Q&A: Winding up the Estate


Wednesday, 06 February 2019 05:59

Q: My father passed away approximately seven years ago. My brother is the sole executor of the estate. However he refuses to wind up the estate. Over the years since my father’s demise, my brother has continued to run the business and deal in the assets of the estate at his own discretion. Every few months we receive some money which we are told is “the inheritance”, but there is no detail, nor have we seen any financials to date. Everyone is keeping quiet to avoid any problems. Is it permissible for the executor to sell off any asset at his discretion and is it correct for him to refuse to wind up the estate?

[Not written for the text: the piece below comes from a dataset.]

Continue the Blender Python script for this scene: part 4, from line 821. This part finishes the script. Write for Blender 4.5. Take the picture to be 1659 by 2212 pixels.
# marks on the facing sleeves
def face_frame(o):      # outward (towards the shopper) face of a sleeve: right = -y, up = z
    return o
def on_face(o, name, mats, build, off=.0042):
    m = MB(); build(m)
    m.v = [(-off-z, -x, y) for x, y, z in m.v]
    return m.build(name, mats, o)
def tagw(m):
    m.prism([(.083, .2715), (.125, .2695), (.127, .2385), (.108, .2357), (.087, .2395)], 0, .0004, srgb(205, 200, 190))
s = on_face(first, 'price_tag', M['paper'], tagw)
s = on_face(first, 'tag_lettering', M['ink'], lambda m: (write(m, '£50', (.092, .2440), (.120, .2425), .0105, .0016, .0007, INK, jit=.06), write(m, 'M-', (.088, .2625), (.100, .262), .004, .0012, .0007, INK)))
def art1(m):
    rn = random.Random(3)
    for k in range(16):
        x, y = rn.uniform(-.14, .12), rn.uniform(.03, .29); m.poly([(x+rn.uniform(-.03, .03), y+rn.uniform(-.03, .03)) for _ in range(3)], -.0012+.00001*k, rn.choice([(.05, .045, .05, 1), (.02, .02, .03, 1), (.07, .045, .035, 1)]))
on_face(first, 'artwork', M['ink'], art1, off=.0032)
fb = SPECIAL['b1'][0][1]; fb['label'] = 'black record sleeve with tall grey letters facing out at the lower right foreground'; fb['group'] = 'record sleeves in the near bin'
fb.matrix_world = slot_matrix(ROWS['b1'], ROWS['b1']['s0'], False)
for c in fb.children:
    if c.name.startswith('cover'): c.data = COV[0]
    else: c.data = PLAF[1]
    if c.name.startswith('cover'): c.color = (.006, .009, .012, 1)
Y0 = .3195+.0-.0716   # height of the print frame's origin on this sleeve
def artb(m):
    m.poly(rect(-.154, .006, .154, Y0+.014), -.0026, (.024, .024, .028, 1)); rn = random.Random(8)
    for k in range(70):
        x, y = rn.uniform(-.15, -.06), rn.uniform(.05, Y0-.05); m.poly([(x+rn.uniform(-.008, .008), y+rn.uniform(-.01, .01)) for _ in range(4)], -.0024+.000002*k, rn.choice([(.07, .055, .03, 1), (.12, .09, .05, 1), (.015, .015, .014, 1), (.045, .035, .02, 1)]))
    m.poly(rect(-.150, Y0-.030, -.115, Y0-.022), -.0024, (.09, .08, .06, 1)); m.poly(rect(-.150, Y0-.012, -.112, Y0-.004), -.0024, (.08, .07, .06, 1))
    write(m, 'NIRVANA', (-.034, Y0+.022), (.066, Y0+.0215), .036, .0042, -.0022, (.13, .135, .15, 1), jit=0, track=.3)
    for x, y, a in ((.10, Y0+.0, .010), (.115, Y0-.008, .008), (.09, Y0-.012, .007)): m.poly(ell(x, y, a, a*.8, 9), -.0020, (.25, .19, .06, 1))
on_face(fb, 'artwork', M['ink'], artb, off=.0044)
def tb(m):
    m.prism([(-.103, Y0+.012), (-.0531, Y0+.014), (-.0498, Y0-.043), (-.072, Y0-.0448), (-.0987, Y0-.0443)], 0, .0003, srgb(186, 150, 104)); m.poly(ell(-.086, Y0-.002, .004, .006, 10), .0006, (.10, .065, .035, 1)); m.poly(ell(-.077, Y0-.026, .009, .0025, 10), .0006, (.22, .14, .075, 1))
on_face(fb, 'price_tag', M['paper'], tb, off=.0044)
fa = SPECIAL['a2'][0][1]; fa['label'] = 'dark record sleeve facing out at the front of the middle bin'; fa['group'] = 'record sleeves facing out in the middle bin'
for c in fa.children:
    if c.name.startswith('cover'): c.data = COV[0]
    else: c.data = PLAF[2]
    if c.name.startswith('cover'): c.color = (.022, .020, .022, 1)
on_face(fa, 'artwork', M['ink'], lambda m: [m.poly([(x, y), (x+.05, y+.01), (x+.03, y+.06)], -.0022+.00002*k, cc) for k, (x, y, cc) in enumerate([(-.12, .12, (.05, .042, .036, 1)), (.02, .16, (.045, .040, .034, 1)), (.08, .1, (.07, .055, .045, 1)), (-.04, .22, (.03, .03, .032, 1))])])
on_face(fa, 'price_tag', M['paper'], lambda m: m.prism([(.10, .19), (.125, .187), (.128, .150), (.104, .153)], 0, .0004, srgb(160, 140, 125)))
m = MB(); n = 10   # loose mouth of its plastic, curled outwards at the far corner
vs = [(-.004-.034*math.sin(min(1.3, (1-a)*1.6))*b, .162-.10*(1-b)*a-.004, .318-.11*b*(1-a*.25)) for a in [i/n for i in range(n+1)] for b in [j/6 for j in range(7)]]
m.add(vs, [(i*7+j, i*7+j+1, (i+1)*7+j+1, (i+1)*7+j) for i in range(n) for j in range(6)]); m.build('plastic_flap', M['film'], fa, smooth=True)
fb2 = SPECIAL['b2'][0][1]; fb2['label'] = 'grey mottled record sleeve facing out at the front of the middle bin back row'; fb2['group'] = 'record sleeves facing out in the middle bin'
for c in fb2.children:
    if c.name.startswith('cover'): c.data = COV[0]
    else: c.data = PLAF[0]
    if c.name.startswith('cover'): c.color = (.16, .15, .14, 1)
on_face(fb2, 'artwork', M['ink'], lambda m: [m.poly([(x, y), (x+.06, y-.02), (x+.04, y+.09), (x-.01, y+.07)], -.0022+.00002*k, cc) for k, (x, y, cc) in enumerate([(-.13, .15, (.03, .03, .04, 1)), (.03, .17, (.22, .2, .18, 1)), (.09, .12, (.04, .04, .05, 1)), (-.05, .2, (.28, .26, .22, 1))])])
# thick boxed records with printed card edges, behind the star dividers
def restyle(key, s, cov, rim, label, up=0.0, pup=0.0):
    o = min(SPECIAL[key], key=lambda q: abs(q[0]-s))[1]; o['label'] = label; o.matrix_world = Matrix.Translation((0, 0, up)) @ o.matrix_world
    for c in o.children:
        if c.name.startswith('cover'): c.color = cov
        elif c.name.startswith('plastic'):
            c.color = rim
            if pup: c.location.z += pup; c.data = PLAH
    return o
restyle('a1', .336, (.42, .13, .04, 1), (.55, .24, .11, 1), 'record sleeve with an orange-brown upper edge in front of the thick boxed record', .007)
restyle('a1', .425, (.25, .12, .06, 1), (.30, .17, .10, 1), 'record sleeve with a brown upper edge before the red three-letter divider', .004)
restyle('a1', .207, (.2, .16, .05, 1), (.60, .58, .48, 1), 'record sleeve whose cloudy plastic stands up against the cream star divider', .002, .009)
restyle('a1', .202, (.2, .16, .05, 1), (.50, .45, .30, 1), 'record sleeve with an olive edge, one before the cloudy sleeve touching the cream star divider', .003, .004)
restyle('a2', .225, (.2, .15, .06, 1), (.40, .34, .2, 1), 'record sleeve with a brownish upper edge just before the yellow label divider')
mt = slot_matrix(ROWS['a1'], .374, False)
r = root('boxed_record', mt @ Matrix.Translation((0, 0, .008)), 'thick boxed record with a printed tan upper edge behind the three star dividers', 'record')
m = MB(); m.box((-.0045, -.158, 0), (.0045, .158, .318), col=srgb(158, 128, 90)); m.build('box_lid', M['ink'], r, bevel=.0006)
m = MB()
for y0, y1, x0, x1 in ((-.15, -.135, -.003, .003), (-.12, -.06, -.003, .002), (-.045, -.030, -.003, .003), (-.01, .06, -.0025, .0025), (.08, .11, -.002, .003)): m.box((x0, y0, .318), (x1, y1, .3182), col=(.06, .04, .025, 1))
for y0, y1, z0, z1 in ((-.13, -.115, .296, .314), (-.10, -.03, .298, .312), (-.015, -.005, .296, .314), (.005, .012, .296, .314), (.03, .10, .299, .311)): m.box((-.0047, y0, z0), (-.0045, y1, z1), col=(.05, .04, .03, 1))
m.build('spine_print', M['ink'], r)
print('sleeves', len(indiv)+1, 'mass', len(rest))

A: A When a person passes away, the priority will be to settle his funeral expenses and all debts. It is reported in a hadeeth that the deceased’s entry to Jannah is restricted until his debts are discharged. If he had made any bequest, it will then be discharged from a maximum of one third of the estate. The remainder belongs to all the heirs in proportion to their shares of inheritance. They are also entitled to receive it without delay, except in the case of a minor, etc., or if there is any mutual agreement to not immediately distribute the inheritance.

The executors are trustees and administrators only. If any heir is an executor, he owns only his own share of the estate, not the shares of others. Hence, it is totally impermissible for him to dispose any asset of the estate without the mutual agreement of the shareholders. Doing so will be a misappropriation of amaanah. 


The executor, being a trustee, has a very weighty responsibility, which he will have to account for on the day of Qiyaamah. It is his duty to ensure that all the heirs receive their shar‘ee right as speedily as possible. To delay the winding up of the estate is wrong and sinful – unless due to circumstances beyond one’s control. In fact, upon the demise of a person, the executors (and if there is no executor then some senior family person) should gather all the heirs as soon as possible – even the next morning. He should fully explain all the details of what the estate comprises of, how it is going to be wound up, the options the heirs can consider, etc. Just as salaah or fasting will not be delayed for a few days because one is grieving, likewise the command of Allah Ta‘ala with regard to distributing the inheritance and discharging this weighty amaanah should not be delayed. It is not unethical to discuss estate matters “so soon” after someone has passed away. The reality is that it is totally unethical — and sinful— to unnecessarily delay the winding up process. While the actual distribution in larger estates can happen as soon as is practically possible, which may require the assistance of experienced ‘Ulama and others, the process of discussion and consultation should commence without delay. If all the heirs mutually agree to keep the estate in a partnership, a clear partnership agreement should be drawn up and all the parties should be given a signed copy for their records. In such a mutual agreement the heirs are not obliged to keep the executors as managers as the partnership. They may mutually appoint whoever they wish.


Throughout the winding up process there should be complete transparency in all matters. Though the executors may have no ill intent, a lack of transparency gives rise to suspicions, which lead to unnecessary quarrels and disputes. This often results in the terrible calamity of broken family relationships. Losing billions is not as disastrous to one’s Deen and dunya as the breaking of family ties is. Therefore, every effort should be made to manage the process in such a manner that while all parties receive their full shar‘ee right, the family bonds are also strengthened in the process. Such an outcome is only possible if everyone’s concern is to do that which Deen requires of one and to earn the pleasure of Allah Ta‘ala.

May Allah Ta‘ala guide us to always act in accordance to the Quraan Majeed and noble sunnah and make the attainment of His pleasure our main concern in every aspect of life, aameen.